--- The data ---

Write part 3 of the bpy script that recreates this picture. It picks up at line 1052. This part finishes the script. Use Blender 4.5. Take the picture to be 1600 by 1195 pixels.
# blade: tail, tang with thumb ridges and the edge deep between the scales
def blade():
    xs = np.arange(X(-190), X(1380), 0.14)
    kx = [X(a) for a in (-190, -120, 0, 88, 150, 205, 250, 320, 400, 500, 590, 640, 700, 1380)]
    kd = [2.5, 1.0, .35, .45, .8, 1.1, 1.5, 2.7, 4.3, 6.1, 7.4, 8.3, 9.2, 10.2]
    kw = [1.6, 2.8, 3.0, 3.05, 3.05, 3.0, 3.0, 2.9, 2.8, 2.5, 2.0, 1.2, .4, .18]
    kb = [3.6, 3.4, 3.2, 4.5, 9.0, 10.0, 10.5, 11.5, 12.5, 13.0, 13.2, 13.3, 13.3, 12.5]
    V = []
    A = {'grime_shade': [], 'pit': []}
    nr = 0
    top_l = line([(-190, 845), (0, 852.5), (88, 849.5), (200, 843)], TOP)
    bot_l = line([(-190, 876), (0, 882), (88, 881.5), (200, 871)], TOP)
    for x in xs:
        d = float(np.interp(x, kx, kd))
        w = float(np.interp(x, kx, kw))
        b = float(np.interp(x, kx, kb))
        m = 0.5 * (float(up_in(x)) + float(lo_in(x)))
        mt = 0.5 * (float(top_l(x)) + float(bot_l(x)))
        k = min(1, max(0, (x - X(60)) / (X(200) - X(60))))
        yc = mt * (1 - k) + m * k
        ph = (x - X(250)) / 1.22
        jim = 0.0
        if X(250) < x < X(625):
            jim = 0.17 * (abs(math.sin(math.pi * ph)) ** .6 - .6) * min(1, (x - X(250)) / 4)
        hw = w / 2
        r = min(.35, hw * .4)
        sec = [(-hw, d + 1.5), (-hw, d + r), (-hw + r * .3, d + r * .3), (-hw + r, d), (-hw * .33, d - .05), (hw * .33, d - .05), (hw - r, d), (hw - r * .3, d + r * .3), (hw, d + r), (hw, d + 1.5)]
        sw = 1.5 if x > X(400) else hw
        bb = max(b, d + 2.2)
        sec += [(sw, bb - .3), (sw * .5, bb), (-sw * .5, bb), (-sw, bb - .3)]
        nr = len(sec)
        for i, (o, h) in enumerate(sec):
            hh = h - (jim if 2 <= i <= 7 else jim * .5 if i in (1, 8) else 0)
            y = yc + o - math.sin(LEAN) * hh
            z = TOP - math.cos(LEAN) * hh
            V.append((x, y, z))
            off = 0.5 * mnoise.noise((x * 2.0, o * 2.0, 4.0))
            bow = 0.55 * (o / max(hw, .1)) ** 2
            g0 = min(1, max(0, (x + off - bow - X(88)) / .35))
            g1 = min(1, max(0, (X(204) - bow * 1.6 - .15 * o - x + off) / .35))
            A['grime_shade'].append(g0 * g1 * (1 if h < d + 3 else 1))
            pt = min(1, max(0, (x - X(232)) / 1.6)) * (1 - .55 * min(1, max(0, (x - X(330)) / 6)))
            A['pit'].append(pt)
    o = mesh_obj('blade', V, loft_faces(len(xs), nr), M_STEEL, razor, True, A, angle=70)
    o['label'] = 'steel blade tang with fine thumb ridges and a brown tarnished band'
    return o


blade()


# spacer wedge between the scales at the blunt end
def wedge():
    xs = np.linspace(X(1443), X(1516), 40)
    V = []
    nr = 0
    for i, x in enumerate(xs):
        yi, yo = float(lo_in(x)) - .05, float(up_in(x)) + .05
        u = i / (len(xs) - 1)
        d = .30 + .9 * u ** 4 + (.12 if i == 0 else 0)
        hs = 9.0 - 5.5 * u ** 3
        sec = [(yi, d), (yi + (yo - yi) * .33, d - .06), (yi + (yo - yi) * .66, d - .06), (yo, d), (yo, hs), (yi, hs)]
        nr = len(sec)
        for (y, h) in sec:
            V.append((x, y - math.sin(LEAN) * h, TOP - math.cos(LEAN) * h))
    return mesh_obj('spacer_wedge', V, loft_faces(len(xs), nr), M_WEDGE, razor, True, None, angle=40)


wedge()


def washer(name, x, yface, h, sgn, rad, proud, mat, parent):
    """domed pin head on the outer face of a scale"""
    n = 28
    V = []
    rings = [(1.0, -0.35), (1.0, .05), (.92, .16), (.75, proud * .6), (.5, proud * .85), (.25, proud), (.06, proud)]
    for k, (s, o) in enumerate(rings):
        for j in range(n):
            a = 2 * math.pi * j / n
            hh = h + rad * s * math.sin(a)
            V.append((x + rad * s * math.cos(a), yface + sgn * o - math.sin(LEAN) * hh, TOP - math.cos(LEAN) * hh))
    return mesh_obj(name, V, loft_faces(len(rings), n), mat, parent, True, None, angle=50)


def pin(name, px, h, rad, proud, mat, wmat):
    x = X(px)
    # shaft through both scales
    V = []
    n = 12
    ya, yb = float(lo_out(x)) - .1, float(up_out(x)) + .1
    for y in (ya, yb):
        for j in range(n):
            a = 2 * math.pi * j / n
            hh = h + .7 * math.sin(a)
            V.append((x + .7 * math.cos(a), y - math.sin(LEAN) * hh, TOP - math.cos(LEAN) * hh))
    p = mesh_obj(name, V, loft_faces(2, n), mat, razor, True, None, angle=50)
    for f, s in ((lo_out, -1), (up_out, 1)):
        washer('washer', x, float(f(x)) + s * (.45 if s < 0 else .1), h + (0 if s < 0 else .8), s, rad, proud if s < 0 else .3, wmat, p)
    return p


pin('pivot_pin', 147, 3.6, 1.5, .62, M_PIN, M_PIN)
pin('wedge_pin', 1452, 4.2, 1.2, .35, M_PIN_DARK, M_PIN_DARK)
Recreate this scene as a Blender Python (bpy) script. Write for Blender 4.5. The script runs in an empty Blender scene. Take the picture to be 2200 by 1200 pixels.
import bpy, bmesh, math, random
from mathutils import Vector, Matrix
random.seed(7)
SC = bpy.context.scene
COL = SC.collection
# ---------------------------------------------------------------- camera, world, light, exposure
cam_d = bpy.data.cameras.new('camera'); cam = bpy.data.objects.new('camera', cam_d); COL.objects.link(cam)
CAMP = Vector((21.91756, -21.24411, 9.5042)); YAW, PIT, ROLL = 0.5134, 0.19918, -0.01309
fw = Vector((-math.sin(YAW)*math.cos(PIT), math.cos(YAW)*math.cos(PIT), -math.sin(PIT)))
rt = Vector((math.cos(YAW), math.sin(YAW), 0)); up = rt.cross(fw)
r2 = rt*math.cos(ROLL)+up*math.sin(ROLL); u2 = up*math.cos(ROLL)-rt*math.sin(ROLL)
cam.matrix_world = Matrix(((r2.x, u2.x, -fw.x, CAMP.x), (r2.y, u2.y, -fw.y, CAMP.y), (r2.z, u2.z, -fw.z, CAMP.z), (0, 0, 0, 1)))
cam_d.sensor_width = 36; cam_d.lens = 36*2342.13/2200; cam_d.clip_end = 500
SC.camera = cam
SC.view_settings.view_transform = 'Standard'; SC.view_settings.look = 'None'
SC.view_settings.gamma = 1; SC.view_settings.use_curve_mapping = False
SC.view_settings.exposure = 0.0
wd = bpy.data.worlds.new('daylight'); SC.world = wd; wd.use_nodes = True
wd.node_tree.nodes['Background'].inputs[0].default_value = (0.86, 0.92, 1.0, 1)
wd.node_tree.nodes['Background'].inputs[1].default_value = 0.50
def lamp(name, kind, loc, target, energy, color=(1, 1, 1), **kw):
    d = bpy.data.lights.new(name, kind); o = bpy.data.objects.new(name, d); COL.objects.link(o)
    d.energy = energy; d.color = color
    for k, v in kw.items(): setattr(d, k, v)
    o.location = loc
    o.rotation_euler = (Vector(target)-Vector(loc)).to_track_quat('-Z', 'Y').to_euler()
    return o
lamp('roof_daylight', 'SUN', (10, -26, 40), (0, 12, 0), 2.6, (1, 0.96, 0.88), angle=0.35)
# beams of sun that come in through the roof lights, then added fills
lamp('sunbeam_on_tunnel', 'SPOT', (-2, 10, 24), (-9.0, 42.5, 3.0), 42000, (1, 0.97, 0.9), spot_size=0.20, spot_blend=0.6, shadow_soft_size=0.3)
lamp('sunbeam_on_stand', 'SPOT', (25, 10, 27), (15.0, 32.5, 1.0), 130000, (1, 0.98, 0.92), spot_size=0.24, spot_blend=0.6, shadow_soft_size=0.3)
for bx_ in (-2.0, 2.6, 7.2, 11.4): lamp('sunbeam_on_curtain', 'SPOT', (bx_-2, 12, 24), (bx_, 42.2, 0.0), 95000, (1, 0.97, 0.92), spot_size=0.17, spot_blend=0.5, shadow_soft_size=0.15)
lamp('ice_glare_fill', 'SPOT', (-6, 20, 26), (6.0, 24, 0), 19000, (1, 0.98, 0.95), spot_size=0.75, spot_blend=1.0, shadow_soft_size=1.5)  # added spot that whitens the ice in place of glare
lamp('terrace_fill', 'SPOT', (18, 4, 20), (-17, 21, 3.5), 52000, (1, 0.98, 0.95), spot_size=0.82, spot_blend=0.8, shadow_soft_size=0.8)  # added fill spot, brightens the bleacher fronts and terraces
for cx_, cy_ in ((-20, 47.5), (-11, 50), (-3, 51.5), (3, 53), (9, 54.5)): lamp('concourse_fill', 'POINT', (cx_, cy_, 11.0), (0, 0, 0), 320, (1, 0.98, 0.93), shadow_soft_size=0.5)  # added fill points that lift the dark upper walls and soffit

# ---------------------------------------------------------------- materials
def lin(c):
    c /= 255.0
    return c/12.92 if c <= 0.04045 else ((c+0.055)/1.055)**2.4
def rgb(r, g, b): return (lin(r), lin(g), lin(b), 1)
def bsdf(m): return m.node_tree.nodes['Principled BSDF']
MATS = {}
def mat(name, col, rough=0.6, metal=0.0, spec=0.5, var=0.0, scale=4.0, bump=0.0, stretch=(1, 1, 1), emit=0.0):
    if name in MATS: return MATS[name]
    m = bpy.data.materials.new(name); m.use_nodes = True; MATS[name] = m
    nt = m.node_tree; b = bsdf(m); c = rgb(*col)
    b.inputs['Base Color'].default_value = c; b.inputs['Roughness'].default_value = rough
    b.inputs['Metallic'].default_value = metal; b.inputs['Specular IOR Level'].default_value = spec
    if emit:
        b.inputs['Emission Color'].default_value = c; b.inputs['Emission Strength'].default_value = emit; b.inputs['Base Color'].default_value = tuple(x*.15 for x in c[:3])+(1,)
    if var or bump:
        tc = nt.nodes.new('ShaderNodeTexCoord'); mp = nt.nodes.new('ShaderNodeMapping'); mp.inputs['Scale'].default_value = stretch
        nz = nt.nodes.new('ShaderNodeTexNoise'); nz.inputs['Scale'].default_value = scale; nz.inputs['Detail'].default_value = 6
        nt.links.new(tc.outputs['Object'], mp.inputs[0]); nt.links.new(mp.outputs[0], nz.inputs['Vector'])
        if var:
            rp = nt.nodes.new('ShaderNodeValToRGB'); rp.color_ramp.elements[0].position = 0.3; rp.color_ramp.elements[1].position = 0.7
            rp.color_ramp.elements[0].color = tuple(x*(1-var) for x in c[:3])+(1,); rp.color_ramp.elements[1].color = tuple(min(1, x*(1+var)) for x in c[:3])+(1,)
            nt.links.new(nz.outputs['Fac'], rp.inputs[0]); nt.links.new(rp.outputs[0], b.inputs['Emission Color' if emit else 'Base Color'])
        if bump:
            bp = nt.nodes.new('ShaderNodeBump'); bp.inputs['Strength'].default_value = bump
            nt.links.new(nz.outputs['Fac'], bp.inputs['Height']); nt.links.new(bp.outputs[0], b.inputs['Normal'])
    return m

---

Set problem:
Among the entries, how many lines contain the string "Write"? Give the number without anything else.

The response:
2